The end of teacher tenure is also needed, along with empowering superintendents with the ability to hire and fire both principals and teachers based on their performance. Complementing this policy should be a new one that rewards principals and teachers financially for improved student test scores.

Accomplishing goals that require these fundamental realignments are difficult in the extreme. There are entrenched, very powerful interest groups that will fight reforms like these to the bitter end. It is a most daunting task.

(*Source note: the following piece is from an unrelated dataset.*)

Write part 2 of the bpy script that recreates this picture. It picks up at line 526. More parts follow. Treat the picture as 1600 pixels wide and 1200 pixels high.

Pastorek is more the policy guy, not a skilled politician. On the political side, nothing short of Jindal’s best efforts will be necessary in education reform. Is he up to the task that will require enormous political heft and the expenditure of massive amounts of time and political capital on his part? Without that level of effort on the governor’s part, something as ambitious as education reform in a single term is unlikely. So, is Jindal’s plan to posture about education reform, merely talking the talk while flying around the country building his national presidential base? Or will he make the real commitment of time and energy, agreeing to spill the blood of his and others necessary to make Louisiana education reform a reality?

Bobby Jindal is the rare politician who shows up once in a generation around our parts. The opportunity is his to make the commitment to stick around long enough to fight the good fight and see the vision he promised through.